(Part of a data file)
START

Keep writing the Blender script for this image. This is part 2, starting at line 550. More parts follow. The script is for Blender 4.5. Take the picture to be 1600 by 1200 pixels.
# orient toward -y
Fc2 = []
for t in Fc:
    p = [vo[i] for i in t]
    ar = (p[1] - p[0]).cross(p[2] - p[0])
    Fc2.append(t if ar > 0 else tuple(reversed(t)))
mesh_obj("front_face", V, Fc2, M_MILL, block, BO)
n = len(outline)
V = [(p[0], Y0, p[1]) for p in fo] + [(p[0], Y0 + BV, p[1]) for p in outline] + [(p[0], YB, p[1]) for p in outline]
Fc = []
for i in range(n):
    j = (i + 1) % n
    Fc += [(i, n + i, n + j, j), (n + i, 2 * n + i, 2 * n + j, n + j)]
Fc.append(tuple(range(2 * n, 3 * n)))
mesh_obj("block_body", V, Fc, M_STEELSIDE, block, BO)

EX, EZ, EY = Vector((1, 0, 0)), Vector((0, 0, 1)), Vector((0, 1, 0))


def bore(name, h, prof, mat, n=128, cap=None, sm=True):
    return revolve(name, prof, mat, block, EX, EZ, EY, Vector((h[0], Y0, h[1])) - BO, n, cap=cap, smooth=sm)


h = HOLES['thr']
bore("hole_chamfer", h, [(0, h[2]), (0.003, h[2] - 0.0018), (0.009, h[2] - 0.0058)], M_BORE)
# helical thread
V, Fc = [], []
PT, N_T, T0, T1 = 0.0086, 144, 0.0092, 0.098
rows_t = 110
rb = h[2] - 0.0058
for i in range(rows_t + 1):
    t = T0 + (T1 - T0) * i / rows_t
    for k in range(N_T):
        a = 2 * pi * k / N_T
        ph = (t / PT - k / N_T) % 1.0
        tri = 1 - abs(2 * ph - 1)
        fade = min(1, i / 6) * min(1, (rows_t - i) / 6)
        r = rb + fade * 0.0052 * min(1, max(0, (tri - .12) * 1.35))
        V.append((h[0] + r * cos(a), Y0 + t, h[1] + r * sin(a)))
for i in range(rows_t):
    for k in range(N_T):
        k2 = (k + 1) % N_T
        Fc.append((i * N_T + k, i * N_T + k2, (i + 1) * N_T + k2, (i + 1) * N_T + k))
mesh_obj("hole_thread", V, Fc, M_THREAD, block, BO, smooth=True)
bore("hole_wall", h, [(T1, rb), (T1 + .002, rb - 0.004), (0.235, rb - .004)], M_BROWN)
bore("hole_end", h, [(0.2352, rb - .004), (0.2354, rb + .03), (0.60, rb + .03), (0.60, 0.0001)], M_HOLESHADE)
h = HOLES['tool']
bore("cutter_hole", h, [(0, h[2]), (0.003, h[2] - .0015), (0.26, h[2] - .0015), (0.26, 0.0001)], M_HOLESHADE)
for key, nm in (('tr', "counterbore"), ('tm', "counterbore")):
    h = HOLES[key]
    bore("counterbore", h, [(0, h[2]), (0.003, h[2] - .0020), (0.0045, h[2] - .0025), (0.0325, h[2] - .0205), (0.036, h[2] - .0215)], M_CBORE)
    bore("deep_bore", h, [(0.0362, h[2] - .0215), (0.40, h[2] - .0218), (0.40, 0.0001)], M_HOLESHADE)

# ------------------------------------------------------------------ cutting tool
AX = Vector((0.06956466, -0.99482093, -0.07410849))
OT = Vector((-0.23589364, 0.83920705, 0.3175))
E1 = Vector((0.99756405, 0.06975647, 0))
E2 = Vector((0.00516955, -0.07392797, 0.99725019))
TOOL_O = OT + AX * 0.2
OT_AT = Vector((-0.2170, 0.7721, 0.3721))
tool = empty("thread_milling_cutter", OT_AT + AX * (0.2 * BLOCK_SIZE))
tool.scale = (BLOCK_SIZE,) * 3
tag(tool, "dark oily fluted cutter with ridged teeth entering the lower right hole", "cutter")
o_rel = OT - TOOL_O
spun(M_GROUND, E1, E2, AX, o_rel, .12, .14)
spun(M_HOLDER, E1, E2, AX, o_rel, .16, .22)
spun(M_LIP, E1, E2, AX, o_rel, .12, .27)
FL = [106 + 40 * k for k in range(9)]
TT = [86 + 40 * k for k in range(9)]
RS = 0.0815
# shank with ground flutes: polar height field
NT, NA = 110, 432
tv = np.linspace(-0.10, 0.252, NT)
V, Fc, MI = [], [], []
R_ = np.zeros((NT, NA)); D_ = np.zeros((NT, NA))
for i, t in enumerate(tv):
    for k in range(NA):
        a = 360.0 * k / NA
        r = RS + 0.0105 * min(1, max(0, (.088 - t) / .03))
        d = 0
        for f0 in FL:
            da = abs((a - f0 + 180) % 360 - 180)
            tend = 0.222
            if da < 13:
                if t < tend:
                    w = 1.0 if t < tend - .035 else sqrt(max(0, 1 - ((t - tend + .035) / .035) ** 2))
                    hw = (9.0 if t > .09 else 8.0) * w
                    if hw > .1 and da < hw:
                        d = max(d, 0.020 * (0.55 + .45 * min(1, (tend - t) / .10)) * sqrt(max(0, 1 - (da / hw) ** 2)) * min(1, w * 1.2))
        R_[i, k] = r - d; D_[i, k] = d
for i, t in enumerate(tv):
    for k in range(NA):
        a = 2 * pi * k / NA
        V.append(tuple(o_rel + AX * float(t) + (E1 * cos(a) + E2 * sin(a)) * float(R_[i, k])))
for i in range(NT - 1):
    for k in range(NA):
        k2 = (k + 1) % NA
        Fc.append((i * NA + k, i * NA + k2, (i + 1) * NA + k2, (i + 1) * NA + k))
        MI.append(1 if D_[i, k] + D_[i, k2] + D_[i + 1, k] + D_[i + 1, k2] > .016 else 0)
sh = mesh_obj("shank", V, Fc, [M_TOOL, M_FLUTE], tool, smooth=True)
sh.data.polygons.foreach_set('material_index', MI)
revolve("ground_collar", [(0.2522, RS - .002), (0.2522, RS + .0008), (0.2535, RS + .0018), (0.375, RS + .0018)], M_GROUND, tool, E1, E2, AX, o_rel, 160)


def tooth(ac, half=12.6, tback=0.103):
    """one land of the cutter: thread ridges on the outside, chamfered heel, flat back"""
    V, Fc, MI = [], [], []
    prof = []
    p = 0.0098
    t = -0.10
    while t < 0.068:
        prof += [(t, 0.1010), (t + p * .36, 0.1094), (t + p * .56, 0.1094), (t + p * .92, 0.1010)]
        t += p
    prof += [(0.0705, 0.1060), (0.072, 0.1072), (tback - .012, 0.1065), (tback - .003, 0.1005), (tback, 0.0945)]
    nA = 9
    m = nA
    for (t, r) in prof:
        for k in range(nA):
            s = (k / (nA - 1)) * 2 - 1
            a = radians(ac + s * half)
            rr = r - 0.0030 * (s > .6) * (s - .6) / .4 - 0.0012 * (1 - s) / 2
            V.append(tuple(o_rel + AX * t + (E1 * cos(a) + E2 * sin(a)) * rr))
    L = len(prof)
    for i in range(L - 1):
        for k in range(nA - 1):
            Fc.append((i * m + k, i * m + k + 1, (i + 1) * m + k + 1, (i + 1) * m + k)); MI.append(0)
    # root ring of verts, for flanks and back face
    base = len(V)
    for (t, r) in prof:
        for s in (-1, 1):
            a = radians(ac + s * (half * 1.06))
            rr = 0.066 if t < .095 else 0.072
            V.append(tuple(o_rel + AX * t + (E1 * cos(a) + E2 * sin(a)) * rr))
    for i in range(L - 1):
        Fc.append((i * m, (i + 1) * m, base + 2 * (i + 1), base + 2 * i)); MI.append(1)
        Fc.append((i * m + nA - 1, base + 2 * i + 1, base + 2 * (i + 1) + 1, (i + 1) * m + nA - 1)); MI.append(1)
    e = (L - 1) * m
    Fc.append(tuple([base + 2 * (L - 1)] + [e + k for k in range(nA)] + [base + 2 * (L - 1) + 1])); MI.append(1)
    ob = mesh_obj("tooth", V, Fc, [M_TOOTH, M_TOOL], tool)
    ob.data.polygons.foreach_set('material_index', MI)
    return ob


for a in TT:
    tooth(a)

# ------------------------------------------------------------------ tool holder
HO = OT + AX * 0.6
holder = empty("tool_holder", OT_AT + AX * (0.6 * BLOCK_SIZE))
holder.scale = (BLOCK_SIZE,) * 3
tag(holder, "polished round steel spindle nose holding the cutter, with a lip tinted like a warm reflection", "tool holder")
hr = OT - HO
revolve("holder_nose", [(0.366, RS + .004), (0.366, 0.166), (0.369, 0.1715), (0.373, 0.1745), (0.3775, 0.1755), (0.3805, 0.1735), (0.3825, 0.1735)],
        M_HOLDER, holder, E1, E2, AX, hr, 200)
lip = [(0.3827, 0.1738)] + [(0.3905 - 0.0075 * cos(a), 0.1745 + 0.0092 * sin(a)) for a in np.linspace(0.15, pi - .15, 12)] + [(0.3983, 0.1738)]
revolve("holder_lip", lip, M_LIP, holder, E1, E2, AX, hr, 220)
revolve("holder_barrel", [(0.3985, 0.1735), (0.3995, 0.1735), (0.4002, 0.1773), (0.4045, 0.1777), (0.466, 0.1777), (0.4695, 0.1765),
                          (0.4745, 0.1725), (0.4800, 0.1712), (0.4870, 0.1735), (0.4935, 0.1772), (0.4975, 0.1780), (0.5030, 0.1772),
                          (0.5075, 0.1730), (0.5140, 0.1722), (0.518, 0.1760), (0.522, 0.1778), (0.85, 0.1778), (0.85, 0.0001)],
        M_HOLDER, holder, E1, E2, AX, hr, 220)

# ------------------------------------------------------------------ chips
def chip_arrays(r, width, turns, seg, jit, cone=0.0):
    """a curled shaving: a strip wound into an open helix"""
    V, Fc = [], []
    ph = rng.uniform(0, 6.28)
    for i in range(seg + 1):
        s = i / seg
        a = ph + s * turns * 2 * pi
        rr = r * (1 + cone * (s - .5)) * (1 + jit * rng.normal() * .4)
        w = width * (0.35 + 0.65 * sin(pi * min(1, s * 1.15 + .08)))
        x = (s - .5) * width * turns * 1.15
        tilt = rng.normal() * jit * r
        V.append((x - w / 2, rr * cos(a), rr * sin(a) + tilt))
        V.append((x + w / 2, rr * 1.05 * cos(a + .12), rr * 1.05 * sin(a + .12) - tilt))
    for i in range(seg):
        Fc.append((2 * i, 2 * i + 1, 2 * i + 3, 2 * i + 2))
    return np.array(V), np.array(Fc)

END
START

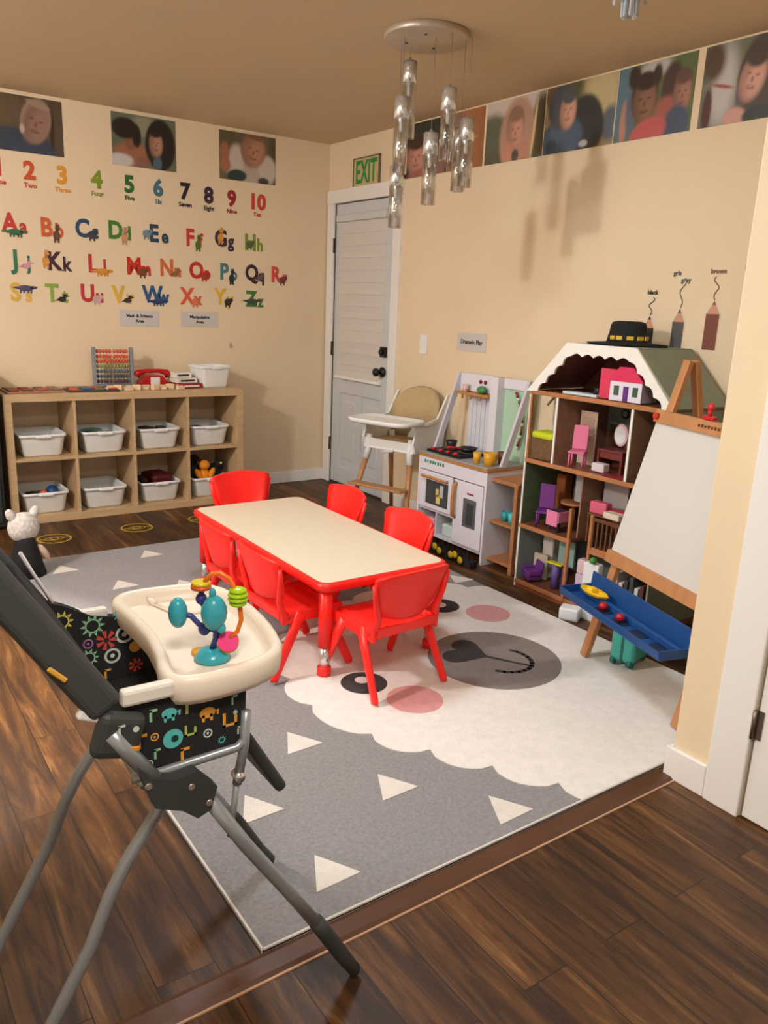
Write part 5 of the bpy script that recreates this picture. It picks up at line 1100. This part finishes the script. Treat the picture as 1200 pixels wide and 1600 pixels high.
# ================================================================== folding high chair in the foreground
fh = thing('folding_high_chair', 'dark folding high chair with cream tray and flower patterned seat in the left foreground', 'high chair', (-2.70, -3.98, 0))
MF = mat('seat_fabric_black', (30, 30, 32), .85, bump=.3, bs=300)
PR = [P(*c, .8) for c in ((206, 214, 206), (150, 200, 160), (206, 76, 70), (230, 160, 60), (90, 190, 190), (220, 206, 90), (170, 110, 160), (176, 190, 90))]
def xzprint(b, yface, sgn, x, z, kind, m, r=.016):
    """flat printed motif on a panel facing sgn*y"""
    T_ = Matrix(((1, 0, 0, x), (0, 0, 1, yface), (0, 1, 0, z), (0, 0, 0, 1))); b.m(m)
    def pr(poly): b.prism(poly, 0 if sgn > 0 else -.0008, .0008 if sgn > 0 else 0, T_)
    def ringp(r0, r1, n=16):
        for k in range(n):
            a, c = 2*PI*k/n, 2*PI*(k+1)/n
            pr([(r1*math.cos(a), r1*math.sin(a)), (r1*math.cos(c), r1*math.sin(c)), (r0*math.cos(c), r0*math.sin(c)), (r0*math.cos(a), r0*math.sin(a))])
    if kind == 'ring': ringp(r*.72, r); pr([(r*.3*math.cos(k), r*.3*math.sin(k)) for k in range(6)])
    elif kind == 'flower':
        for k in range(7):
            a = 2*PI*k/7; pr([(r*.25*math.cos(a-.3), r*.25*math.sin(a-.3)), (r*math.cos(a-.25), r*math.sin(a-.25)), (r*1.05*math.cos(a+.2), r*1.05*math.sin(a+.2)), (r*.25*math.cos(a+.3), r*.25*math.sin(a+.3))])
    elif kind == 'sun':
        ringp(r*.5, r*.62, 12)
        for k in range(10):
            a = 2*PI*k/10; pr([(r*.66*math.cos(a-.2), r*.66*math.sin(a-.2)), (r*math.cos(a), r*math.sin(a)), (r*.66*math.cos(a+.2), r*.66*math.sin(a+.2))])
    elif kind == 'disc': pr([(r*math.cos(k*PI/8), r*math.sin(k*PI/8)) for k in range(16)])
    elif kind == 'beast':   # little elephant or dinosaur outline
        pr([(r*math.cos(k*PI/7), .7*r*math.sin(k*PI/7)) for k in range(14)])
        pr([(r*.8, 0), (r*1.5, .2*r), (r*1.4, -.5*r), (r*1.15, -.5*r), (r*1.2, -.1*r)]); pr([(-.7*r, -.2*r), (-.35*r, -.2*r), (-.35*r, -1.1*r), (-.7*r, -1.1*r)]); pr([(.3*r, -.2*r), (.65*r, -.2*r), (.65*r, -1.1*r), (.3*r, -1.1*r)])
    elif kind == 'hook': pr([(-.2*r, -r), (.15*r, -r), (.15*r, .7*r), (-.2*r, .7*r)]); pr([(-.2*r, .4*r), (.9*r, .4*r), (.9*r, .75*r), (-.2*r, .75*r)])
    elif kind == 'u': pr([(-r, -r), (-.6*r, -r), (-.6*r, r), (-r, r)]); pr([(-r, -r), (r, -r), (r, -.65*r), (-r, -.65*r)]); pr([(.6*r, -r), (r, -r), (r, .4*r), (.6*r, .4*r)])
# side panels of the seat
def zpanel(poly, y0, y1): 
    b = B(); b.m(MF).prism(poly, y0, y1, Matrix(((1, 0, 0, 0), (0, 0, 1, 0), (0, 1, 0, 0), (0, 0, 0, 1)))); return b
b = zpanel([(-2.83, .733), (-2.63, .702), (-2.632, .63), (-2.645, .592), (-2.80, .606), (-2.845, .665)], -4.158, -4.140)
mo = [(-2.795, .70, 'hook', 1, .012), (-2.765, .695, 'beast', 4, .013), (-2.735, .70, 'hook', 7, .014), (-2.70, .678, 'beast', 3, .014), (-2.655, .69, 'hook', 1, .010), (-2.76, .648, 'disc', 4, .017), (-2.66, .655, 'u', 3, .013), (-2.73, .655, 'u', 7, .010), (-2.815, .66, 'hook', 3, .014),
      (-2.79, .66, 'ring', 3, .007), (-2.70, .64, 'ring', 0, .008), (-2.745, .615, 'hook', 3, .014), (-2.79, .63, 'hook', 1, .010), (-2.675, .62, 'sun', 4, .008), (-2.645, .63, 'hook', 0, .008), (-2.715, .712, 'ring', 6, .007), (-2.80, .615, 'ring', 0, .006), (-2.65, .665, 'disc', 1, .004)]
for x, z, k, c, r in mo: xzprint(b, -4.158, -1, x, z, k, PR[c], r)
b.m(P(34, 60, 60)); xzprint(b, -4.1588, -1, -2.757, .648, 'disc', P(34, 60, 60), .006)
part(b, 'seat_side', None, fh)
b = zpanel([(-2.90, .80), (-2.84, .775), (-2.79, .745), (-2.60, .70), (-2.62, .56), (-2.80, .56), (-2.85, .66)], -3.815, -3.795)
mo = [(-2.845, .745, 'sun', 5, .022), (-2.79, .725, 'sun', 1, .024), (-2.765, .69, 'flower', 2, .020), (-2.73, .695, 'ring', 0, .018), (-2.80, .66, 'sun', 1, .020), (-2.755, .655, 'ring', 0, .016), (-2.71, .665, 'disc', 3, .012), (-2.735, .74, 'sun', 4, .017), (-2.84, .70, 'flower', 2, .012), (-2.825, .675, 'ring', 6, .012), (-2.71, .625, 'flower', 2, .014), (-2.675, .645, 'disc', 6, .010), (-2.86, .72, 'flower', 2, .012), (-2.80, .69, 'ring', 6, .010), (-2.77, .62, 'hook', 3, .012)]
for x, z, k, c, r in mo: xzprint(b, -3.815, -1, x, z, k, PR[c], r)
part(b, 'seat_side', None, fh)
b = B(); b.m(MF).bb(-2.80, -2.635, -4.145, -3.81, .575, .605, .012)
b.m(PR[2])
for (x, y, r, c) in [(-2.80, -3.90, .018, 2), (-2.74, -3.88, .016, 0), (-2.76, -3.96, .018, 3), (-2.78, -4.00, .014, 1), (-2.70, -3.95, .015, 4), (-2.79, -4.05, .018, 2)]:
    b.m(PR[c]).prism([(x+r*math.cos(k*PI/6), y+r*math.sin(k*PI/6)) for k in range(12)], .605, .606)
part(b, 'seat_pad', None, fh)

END
START

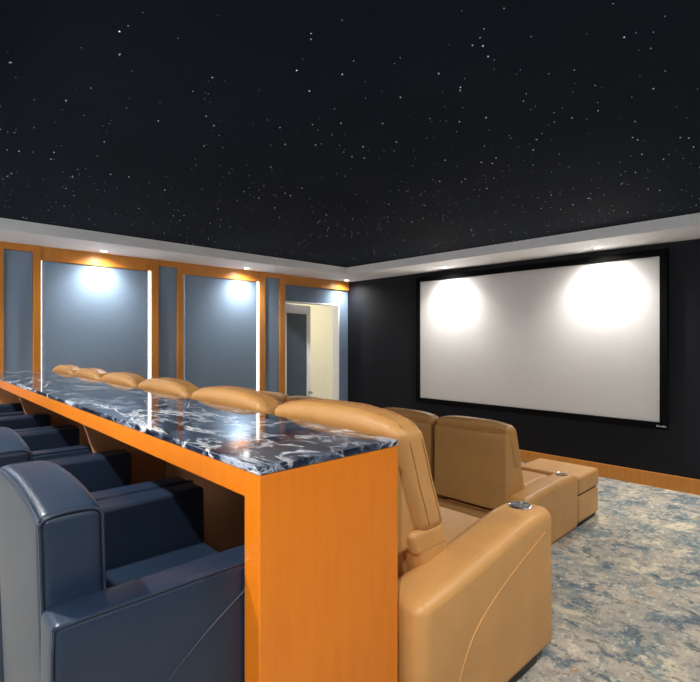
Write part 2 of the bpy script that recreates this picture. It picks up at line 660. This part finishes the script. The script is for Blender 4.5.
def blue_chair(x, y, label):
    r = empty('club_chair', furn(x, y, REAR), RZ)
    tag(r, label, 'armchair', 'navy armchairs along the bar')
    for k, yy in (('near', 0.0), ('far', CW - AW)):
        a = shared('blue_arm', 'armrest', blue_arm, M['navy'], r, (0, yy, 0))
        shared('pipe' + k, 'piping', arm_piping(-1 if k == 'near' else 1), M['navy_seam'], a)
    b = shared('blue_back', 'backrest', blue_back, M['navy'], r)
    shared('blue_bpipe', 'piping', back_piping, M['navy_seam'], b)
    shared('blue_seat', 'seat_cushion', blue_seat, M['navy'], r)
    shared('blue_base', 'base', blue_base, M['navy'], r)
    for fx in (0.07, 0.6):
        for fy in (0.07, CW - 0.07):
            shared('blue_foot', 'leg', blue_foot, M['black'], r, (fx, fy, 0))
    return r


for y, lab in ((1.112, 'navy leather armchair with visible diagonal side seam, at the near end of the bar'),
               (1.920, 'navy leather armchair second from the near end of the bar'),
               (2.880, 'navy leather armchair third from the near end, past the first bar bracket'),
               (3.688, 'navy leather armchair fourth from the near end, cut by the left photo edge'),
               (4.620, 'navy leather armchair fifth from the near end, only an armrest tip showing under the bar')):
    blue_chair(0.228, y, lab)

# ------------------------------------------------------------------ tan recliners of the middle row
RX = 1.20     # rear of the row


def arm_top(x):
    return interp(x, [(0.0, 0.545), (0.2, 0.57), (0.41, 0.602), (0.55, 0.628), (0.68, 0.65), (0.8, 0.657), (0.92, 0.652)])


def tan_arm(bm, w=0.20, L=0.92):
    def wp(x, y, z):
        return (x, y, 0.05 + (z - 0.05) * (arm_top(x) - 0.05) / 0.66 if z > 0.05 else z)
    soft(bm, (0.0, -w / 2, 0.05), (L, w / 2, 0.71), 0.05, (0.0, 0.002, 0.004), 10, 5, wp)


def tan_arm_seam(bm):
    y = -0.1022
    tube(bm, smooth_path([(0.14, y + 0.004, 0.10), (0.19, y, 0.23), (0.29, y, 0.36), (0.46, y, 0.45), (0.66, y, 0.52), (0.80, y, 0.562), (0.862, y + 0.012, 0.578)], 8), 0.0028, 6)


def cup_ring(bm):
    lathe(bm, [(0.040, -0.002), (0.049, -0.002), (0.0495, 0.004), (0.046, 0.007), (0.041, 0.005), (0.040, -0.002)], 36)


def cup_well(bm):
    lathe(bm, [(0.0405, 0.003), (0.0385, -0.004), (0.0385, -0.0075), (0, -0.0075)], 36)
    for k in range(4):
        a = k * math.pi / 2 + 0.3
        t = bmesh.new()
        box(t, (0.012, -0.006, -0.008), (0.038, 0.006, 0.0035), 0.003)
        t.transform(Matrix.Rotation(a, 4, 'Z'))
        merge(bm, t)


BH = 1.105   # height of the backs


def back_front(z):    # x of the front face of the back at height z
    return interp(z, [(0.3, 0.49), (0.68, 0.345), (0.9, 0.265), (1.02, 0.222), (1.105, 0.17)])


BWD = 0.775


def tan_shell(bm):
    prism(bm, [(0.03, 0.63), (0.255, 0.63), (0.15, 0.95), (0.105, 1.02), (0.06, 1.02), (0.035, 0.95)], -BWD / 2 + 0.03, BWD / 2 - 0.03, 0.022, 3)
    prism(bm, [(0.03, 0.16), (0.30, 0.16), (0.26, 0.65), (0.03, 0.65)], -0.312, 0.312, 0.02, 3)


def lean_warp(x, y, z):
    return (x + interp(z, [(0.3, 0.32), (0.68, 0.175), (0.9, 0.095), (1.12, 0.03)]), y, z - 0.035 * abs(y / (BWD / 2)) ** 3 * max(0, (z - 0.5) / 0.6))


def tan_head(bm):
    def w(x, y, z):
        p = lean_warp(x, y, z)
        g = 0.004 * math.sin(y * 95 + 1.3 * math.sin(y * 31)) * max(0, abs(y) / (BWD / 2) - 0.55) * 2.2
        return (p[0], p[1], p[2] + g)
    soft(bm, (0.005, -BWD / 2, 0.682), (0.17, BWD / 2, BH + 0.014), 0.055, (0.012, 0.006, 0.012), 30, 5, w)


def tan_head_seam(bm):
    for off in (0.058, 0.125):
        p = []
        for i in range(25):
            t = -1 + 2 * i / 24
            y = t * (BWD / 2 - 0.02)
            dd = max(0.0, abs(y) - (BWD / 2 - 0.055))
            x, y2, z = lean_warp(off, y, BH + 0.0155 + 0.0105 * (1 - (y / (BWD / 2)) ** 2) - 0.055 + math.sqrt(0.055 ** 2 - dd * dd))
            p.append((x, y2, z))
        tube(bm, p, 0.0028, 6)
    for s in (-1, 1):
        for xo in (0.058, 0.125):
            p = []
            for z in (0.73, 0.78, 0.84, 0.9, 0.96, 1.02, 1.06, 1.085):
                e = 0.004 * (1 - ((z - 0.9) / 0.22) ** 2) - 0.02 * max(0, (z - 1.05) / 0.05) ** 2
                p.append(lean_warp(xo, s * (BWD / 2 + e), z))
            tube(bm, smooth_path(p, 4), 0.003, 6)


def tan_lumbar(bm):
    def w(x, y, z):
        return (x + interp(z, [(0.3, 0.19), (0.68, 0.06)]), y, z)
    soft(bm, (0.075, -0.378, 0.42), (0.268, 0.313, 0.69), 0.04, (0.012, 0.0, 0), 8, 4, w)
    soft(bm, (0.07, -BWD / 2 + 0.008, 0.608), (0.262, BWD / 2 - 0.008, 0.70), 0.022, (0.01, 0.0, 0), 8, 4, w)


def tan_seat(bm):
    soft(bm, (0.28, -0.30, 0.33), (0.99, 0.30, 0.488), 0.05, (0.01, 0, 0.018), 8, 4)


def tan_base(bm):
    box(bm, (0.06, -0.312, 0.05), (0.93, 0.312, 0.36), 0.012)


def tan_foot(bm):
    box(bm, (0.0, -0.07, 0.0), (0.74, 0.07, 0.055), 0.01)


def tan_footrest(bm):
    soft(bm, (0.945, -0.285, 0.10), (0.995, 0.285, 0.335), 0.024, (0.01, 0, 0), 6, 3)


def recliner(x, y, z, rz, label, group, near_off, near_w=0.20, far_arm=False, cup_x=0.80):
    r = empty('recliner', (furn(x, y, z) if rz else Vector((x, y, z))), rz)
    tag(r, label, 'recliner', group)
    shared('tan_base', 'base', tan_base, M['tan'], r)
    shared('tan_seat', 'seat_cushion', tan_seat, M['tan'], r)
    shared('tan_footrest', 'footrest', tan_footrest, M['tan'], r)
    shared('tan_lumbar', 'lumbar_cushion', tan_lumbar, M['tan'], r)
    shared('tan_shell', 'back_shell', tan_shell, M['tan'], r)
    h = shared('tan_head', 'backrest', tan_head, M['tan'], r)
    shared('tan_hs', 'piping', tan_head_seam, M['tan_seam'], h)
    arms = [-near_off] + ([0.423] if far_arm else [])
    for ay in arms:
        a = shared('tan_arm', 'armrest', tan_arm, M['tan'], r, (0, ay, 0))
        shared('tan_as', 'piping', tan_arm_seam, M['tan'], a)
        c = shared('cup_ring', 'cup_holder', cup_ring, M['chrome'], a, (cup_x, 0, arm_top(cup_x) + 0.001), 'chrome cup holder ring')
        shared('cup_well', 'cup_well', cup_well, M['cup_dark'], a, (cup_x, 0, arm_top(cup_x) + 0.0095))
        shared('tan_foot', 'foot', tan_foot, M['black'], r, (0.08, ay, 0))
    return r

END

- [INSTRUCTIONS FOR THE TASK]: Go through the material above and output exactly the lines from the one containing "Keep writing the" through the one containing "n, cap=cap, smooth=sm)".

- [RESPONSE TO THE TASK]:
Keep writing the Blender script for this image. This is part 2, starting at line 550. More parts follow. The script is for Blender 4.5. Take the picture to be 1600 by 1200 pixels.
# orient toward -y
Fc2 = []
for t in Fc:
    p = [vo[i] for i in t]
    ar = (p[1] - p[0]).cross(p[2] - p[0])
    Fc2.append(t if ar > 0 else tuple(reversed(t)))
mesh_obj("front_face", V, Fc2, M_MILL, block, BO)
n = len(outline)
V = [(p[0], Y0, p[1]) for p in fo] + [(p[0], Y0 + BV, p[1]) for p in outline] + [(p[0], YB, p[1]) for p in outline]
Fc = []
for i in range(n):
    j = (i + 1) % n
    Fc += [(i, n + i, n + j, j), (n + i, 2 * n + i, 2 * n + j, n + j)]
Fc.append(tuple(range(2 * n, 3 * n)))
mesh_obj("block_body", V, Fc, M_STEELSIDE, block, BO)

EX, EZ, EY = Vector((1, 0, 0)), Vector((0, 0, 1)), Vector((0, 1, 0))


def bore(name, h, prof, mat, n=128, cap=None, sm=True):
    return revolve(name, prof, mat, block, EX, EZ, EY, Vector((h[0], Y0, h[1])) - BO, n, cap=cap, smooth=sm)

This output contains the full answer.